По разным косвенным признакам я нашла имя этого человека в книге “Поэзия и проза российских тамплиеров”.
Им оказался знаменитый искусствовед, профессор МГУ, который ни разу не был арестован и дожил до 1977 года. Звали его Алексей Алексеевич Сидоров.
Считалось, что этот человек еще до революции был посвящен в масоны и стал членом Ордена. В 1927 году был послан на работу в музеи Австрии и Германии, в это же время начинались чистки в ГАХНе, где он работал. Он собрал огромную коллекцию книг, рукописей и рисунков, связанных с мистикой и эзотерикой. Там же было огромное собрание эротических рисунков.

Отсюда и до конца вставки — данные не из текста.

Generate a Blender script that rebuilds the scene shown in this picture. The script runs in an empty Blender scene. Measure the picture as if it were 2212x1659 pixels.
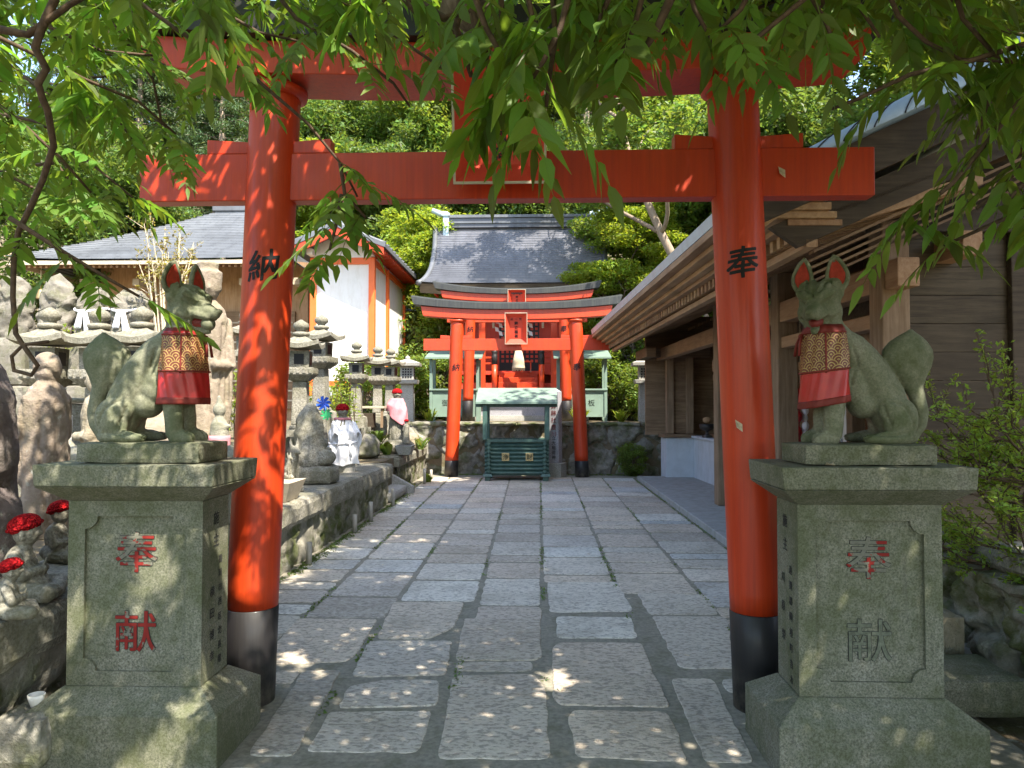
import bpy, math, random
import numpy as np
from mathutils import Vector, Matrix, Euler

R = math.radians
SC = bpy.context.scene
COL = SC.collection
random.seed(7)
RNG = np.random.default_rng(11)

# ------------------------------------------------------------------ camera
FPX = 1609.0                       # focal length in pixels of a 2212-pixel-wide print of the photograph
EYE = Vector((0, 0, 1.5))
YAW, PITCH = R(1.92), R(1.62)
cd = bpy.data.cameras.new('camera')
cd.sensor_width = 36
cd.lens = 36 * FPX / 2212
cd.clip_start, cd.clip_end = 0.05, 800
cam = bpy.data.objects.new('camera', cd)
cam.location = EYE
cam.rotation_euler = Euler((R(90) + PITCH, 0, YAW), 'XYZ')
COL.objects.link(cam)
SC.camera = cam

# ------------------------------------------------------------------ sky, sun, exposure
SUN_DIR = Vector((0.36, -0.46, 0.84)).normalized()        # towards the sun
sun_el = math.asin(SUN_DIR.z)
sun_az = math.atan2(SUN_DIR.x, SUN_DIR.y)                 # clockwise from +Y
W = bpy.data.worlds.new('World')
SC.world = W
W.use_nodes = True
wn = W.node_tree.nodes
sky = wn.new('ShaderNodeTexSky')
sky.sky_type = 'NISHITA'
sky.sun_disc = False
sky.sun_elevation = sun_el
sky.sun_rotation = sun_az
bg = wn['Background']
bg.inputs['Strength'].default_value = 0.15
W.node_tree.links.new(sky.outputs[0], bg.inputs['Color'])
sl = bpy.data.lights.new('sun', 'SUN')
sl.energy = 3.5
sl.angle = R(0.55)
sl.color = (1.0, 0.95, 0.87)
so = bpy.data.objects.new('sun', sl)
so.rotation_euler = SUN_DIR.to_track_quat('Z', 'Y').to_euler()
so.location = SUN_DIR * 60
COL.objects.link(so)
SC.view_settings.view_transform = 'Standard'
SC.view_settings.look = 'None'
SC.view_settings.exposure = 2.05
SC.view_settings.gamma = 1
SC.view_settings.use_white_balance = True          # the camera's own daylight-in-shade balance
SC.view_settings.white_balance_temperature = 6950
SC.render.engine = 'CYCLES'
SC.cycles.max_bounces = 8
SC.cycles.diffuse_bounces = 4
SC.cycles.transmission_bounces = 6
SC.cycles.transparent_max_bounces = 8
SC.cycles.use_denoising = True
SC.cycles.caustics_reflective = False
SC.cycles.caustics_refractive = False

# ------------------------------------------------------------------ helpers
CR = Matrix.Rotation(YAW, 3, 'Z') @ Matrix.Rotation(PITCH, 3, 'X')


def ray(px, py):
    return CR @ Vector(((px - 1106) / FPX, 1, (829.5 - py) / FPX))


def at(px, py, Y):
    """world point at distance Y down the path, seen at print pixel (px, py)"""
    d = ray(px, py)
    return EYE + d * (Y / d.y)


def gnd(px, py, z=0.0):
    d = ray(px, py)
    return EYE + d * ((z - EYE.z) / d.z)


def tag(o, label=None, cat=None, group=None, kind=None):
    if label: o['label'] = label
    if cat: o['category'] = cat
    if group: o['group'] = group
    if kind: o['kind'] = kind
    return o


def thing(name, label, cat, loc=(0, 0, 0), rz=0.0, group=None):
    o = bpy.data.objects.new(name, None)
    o.empty_display_size = 0.1
    o.location = loc
    o.rotation_euler = (0, 0, rz)
    COL.objects.link(o)
    return tag(o, label, cat, group)


def copy_tree(o, parent=None, loc=None, rz=None, label=None, scale=None):
    c = o.copy()
    COL.objects.link(c)
    if parent: c.parent = parent
    if loc is not None: c.location = loc
    if rz is not None: c.rotation_euler = (0, 0, rz)
    if scale is not None: c.scale = scale
    if label: c['label'] = label
    for ch in list(KIDS.get(o.name, [])):
        copy_tree(ch, c)
    return c


KIDS = {}


def link(name, me, mat=None, parent=None, smooth=False, bevel=0.0, loc=None, seg=2):
    if mat is not None and not me.materials:
        me.materials.append(mat)
    o = bpy.data.objects.new(name, me)
    COL.objects.link(o)
    if parent is not None:
        o.parent = parent
        KIDS.setdefault(parent.name, []).append(o)
    if loc is not None:
        o.location = loc
    if smooth:
        me.polygons.foreach_set('use_smooth', np.ones(len(me.polygons), bool))
        me.update()
    if bevel:
        b = o.modifiers.new('bevel', 'BEVEL')
        b.width = bevel
        b.segments = seg
        b.limit_method = 'ANGLE'
        b.angle_limit = R(35)
    return o


class G:
    """collects simple shapes, then becomes ONE mesh object"""

    def __init__(s):
        s.v, s.f, s.uv = [], [], {}

    def add(s, vs, fs):
        o = len(s.v)
        s.v += [tuple(v) for v in vs]
        s.f += [tuple(i + o for i in f) for f in fs]
        return s

    def hexa(s, p):
        return s.add(p, [(0, 3, 2, 1), (4, 5, 6, 7), (0, 1, 5, 4), (1, 2, 6, 5), (2, 3, 7, 6), (3, 0, 4, 7)])

    def box(s, x0, y0, z0, x1, y1, z1, M=None):
        if x1 < x0: x0, x1 = x1, x0
        if y1 < y0: y0, y1 = y1, y0
        if z1 < z0: z0, z1 = z1, z0
        p = [(x0, y0, z0), (x1, y0, z0), (x1, y1, z0), (x0, y1, z0), (x0, y0, z1), (x1, y0, z1), (x1, y1, z1), (x0, y1, z1)]
        if M is not None: p = [M @ Vector(q) for q in p]
        return s.hexa(p)

    def frus(s, c, w0, d0, z0, w1, d1, z1):
        x, y = c
        p = [(x + a * w / 2, y + b * d / 2, z) for z, w, d in ((z0, w0, d0), (z1, w1, d1)) for a, b in ((-1, -1), (1, -1), (1, 1), (-1, 1))]
        return s.hexa(p)

    def prism(s, poly, a, b, axis='y', M=None):
        """poly: (u, w) pairs, counter-clockwise seen from -axis; extruded from a to b along the axis"""
        n = len(poly)
        def P(u, w, t):
            q = {'y': (u, t, w), 'x': (t, u, w), 'z': (u, w, t)}[axis]
            return M @ Vector(q) if M is not None else q
        vs = [P(u, w, a) for u, w in poly] + [P(u, w, b) for u, w in poly]
        fs = [tuple(range(n)), tuple(range(2 * n - 1, n - 1, -1))]
        fs += [(i, i + n, (i + 1) % n + n, (i + 1) % n) for i in range(n)]
        if axis in ('x', 'z'):
            fs = [tuple(reversed(f)) for f in fs]
        return s.add(vs, fs)

    def loft(s, rings, cap=True, closed=True):
        n = len(rings[0])
        vs = [p for r in rings for p in r]
        fs = []
        for i in range(len(rings) - 1):
            for j in range(n if closed else n - 1):
                k = (j + 1) % n
                fs.append((i * n + j, i * n + k, (i + 1) * n + k, (i + 1) * n + j))
        if cap and closed:
            fs.append(tuple(range(n - 1, -1, -1)))
            fs.append(tuple(range((len(rings) - 1) * n, len(rings) * n)))
        return s.add(vs, fs)

    def tube(s, pts, radii, n=8, cap=True):
        pts = [Vector(p) for p in pts]
        if not hasattr(radii, '__len__'): radii = [radii] * len(pts)
        rings, ref = [], None
        for i, p in enumerate(pts):
            t = (pts[min(i + 1, len(pts) - 1)] - pts[max(i - 1, 0)])
            if t.length < 1e-9: t = Vector((0, 0, 1))
            t.normalize()
            if ref is None:
                ref = Vector((1, 0, 0)) if abs(t.x) < 0.8 else Vector((0, 1, 0))
            a = (ref - t * ref.dot(t)).normalized()
            ref = a
            b = t.cross(a)
            rings.append([p + (a * math.cos(k * 2 * math.pi / n) + b * math.sin(k * 2 * math.pi / n)) * radii[i] for k in range(n)])
        return s.loft(rings, cap)

    def lathe(s, prof, n=24, c=(0, 0, 0), sx=1, sy=1):
        rings = [[(c[0] + r * sx * math.cos(k * 2 * math.pi / n), c[1] + r * sy * math.sin(k * 2 * math.pi / n), c[2] + z) for k in range(n)] for r, z in prof]
        return s.loft(rings)

    def ell(s, c, r, M=None, nu=14, nv=10):
        if not hasattr(r, '__len__'): r = (r, r, r)
        rings = []
        c = Vector(c)
        for i in range(1, nv):
            t = math.pi * i / nv
            ring = []
            for k in range(nu):
                a = k * 2 * math.pi / nu
                p = Vector((r[0] * math.sin(t) * math.cos(a), r[1] * math.sin(t) * math.sin(a), -r[2] * math.cos(t)))
                if M is not None: p = M @ p
                ring.append(c + p)
            rings.append(ring)
        lo, hi = Vector((0, 0, -r[2])), Vector((0, 0, r[2]))
        if M is not None: lo, hi = M @ lo, M @ hi
        o = len(s.v)
        s.loft(rings, cap=False)
        s.v += [tuple(c + lo), tuple(c + hi)]
        L, H = len(s.v) - 2, len(s.v) - 1
        e = o + (nv - 2) * nu
        for k in range(nu):
            s.f.append((L, o + (k + 1) % nu, o + k))
            s.f.append((H, e + k, e + (k + 1) % nu))
        return s

    def cap(s, a, b, ra, rb, n=12, k=4):
        """capsule whose radius runs from ra to rb"""
        a, b = Vector(a), Vector(b)
        d = (b - a)
        L = d.length or 1e-6
        t = d / L
        pts, rad = [], []
        for i in range(k + 1):
            th = math.pi / 2 * i / k
            pts.append(a - t * ra * math.cos(th)); rad.append(max(ra * math.sin(th), ra * 0.04))
        for i in range(k + 1):
            th = math.pi / 2 * i / k
            pts.append(b + t * rb * math.sin(th)); rad.append(max(rb * math.cos(th), rb * 0.04))
        return s.tube(pts, rad, n)

    def chain(s, pts, rad, n=12):
        for i in range(len(pts) - 1):
            s.cap(pts[i], pts[i + 1], rad[i], rad[i + 1], n)
        return s

    def move(s, M):
        s.v = [tuple(M @ Vector(p)) for p in s.v]
        return s

    def mesh(s, name):
        me = bpy.data.meshes.new(name)
        me.from_pydata(s.v, [], s.f)
        me.validate()
        me.update()
        return me

    def build(s, name, mat, parent=None, smooth=False, bevel=0.0, loc=None, seg=2):
        return link(name, s.mesh(name), mat, parent, smooth, bevel, loc, seg)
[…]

Он был окружен молодежью, особенно впечатлительными девушками, которые летели в его сети, как бабочки на свет.
У него был замечательный брат – о. Сергей Сидоров, который был четырежды арестован, а в 1937 году был расстрелян на Бутовском полигоне. Но это никак не повлияло на судьбу Алексея Сидорова.
Его племянница вспоминала: “…Годы войны: темные улицы, окна, забитые фанерой, холод, ноги, стынущие в рваных туфлях, вечное чувство голода… Тогда я была студенткой Московского горного института. И как окоченевшими руками звонила я в квартиру дома в Большом Афанасьевском переулке, где в сороковые годы жил Алексей Алексеевич. Дверь открывала его жена в экстравагантном халате, румяная, с блестящими карими глазами, полная, статная. После веселых удивленных восклицаний вела она меня в комнату, где среди шкафов и книжных полок до потолка стоял стол, покрытый вышитой скатертью, где сияла высокая лампа под шелковым желтым абажуром, где все дышало таким сытым благополучием… Я прятала свои невозможные ноги в мокрых разорванных туфлях под кресло, и мне давался чай с какими-то невиданными крендельками и колбасой, каких я и не встречала в магазинах. Начинался милый разговор о новых книгах, о поэзии… Я была голодна как волчонок, но старалась есть, соблюдая приличия, и никогда не просила о помощи. Другие люди, прежде всего мои товарищи студенты, помогли мне окончить институт, но Алексей Алексеевич не дал за все годы ни рубля”.